During her youth she twice traveled to Palestine for pilgrimage, the first time with her mother at age twelve and the second time with her mother's friends at age sixteen. It was during these pilgrimages that she first met Shoghi Effendi.
As a young woman, Mary had expressed a great desire to learn Spanish. However, her plans to travel to Republican Spain were thwarted with the Spanish Civil War. Instead, Mary chose to live with her cousin in Nazi Germany in 1935, a move which was endorsed by Shoghi Effendi. In Germany, Shoghi Effendi encouraged Mary to strengthen the fledgling Bahá’í community. The young Mary assimilated herself in German culture, wearing a dirndl and learning to speak German fluently. Whilst in Germany, Mary received an invitation from Shoghi Effendi to make a pilgrimage with her mother. Mother and daughter accepted the invitation.
Arriving in Haifa in January 1937 with her mother, she and Shoghi Effendi began a brief courtship. In February the couple were engaged, and Mary cabled her father to come as soon as he could to Haifa. On March 24 at the age of 26, Mary married Shoghi Effendi. The newlyweds made a trip to Switzerland and Shoghi Effendi introduced his young bride to his favorite sights in the country to which he would often travel. It was only a year after his wedding that Shoghi Effendi in 1938 praised Germany's Anschluss of Austria.

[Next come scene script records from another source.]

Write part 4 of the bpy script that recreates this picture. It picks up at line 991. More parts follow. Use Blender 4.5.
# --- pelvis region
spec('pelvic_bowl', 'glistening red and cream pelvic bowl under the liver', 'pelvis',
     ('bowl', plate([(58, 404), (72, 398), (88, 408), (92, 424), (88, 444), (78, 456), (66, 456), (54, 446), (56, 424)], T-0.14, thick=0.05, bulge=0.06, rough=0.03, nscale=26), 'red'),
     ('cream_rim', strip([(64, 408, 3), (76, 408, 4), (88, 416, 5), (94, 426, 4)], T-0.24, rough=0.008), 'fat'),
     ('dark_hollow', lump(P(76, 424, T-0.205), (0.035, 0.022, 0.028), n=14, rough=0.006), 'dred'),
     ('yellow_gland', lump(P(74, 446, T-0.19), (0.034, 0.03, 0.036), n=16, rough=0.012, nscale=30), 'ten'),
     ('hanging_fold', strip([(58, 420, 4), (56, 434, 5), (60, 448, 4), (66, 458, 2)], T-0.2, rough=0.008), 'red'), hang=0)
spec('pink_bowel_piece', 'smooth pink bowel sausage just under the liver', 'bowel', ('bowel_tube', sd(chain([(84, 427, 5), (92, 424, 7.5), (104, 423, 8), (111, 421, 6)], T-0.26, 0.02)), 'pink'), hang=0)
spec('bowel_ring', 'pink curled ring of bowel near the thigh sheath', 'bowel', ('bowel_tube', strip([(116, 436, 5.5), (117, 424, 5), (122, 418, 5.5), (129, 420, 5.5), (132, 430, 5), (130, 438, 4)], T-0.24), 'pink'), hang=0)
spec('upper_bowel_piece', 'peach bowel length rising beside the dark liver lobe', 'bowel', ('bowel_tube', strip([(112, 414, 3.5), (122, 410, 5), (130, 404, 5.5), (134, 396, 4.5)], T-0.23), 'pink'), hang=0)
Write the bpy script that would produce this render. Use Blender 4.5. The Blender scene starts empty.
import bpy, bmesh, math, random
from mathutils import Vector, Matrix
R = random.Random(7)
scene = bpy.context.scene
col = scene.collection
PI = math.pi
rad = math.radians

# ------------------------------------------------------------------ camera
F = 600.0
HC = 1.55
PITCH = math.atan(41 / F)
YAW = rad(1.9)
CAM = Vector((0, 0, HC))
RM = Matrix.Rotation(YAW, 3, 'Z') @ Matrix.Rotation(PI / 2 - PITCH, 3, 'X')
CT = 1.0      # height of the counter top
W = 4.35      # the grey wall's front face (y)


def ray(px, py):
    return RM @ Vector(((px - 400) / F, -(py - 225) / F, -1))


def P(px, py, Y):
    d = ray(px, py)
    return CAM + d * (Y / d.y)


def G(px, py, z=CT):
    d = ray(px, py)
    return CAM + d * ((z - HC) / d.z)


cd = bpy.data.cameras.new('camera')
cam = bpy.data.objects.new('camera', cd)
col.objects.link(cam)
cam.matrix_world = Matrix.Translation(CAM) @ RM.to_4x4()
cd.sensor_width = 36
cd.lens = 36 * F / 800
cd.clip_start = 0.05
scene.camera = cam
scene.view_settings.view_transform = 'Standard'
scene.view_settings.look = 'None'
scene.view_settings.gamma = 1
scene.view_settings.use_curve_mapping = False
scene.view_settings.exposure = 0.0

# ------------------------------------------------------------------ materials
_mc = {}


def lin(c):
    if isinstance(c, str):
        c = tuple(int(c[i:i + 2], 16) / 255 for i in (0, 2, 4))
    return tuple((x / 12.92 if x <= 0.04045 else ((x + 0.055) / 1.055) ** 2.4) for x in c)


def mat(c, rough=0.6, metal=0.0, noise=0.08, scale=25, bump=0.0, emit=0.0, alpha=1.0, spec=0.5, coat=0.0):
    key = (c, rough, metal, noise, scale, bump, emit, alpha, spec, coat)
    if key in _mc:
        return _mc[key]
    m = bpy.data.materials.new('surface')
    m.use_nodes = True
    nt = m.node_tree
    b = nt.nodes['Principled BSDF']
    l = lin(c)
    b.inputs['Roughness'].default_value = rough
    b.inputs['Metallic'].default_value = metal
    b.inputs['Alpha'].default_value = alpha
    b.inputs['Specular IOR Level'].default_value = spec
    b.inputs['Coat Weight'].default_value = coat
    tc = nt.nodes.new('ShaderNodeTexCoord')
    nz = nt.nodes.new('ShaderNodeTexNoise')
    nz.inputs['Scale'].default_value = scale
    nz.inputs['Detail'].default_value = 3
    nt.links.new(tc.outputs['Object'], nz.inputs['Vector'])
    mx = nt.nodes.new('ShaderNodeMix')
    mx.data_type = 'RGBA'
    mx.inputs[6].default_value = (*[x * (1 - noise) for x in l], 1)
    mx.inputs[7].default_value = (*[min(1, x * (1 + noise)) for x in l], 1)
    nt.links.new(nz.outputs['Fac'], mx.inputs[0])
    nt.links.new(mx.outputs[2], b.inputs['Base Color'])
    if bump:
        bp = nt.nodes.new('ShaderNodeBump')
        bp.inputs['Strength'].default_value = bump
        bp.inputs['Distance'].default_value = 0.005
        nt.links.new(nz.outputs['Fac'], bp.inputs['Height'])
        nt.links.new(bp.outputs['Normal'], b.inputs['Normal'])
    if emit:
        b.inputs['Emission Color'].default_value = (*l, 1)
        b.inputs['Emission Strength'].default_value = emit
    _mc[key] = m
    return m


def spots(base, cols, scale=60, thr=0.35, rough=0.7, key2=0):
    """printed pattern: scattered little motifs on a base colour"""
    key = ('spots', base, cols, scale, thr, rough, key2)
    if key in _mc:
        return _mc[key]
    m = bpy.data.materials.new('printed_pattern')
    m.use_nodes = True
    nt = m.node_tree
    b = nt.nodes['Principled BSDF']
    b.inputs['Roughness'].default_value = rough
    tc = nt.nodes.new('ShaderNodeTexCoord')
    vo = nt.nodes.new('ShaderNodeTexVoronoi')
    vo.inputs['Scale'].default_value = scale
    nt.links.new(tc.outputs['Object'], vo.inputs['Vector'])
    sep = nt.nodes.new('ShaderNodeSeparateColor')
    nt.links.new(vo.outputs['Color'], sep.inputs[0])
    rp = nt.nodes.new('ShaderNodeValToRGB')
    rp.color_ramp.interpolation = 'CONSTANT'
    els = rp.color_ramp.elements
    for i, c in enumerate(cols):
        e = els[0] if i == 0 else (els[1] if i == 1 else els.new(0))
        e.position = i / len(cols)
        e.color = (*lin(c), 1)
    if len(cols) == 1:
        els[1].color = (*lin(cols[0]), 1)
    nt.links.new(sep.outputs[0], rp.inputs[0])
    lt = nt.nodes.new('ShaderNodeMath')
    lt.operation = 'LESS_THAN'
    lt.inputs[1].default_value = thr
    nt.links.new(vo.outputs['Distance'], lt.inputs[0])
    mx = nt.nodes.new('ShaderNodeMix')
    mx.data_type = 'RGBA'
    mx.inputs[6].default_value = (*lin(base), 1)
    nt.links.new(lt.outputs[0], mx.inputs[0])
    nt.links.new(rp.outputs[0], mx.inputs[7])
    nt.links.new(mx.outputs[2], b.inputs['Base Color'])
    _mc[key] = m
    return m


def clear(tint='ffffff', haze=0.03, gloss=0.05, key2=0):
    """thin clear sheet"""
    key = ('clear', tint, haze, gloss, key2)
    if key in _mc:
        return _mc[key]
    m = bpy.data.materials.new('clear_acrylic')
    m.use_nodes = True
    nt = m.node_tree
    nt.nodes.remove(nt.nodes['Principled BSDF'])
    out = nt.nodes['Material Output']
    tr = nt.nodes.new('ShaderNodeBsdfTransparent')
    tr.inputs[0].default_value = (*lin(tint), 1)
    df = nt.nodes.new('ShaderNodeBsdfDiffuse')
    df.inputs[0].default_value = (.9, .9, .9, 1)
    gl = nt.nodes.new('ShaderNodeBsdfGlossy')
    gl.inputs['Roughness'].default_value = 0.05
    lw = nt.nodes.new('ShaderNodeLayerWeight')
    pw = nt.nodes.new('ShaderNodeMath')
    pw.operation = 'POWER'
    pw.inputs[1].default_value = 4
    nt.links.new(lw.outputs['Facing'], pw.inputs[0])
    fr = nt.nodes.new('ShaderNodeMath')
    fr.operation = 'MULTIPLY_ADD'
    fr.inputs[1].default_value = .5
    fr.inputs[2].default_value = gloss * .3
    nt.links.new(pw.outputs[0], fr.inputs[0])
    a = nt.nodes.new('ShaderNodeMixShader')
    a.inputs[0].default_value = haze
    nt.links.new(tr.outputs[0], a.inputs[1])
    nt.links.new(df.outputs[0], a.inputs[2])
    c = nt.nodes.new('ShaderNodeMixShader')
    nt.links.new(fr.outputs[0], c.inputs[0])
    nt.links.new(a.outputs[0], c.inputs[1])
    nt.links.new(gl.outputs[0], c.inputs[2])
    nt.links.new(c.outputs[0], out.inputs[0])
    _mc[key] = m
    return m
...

In 1951 Shoghi Effendi appointed her to the International Bahá'í Council and in 1952 a Hand of the Cause of God, as a replacement for her father who had died shortly before her appointment. She accompanied Shoghi Effendi during his various visits with the leadership of the newly-established State of Israel.
After Shoghi Effendi's death, for the remainder of her life, she traveled extensively and gave numerous talks. From 1969 through 1973, she undertook a Great African Safari. Around 1981, she spoke to the Persian Bahá'í community in Los Angeles "upbraiding them for settling in a such a decadent urban center, implying they should never have left Iran, and that if they had insisted on doing so should at least have had the decency to settle as missionaries in some remote village of the global South...When someone from the audience asked where they should have settled instead, she replied in Persian that it was self-evident: "Khar kih nistid" ("you are not asses")."
She died on January 19, 2000, at the age of 89 in Haifa, Israel where she is buried at the Bahá'í World Centre.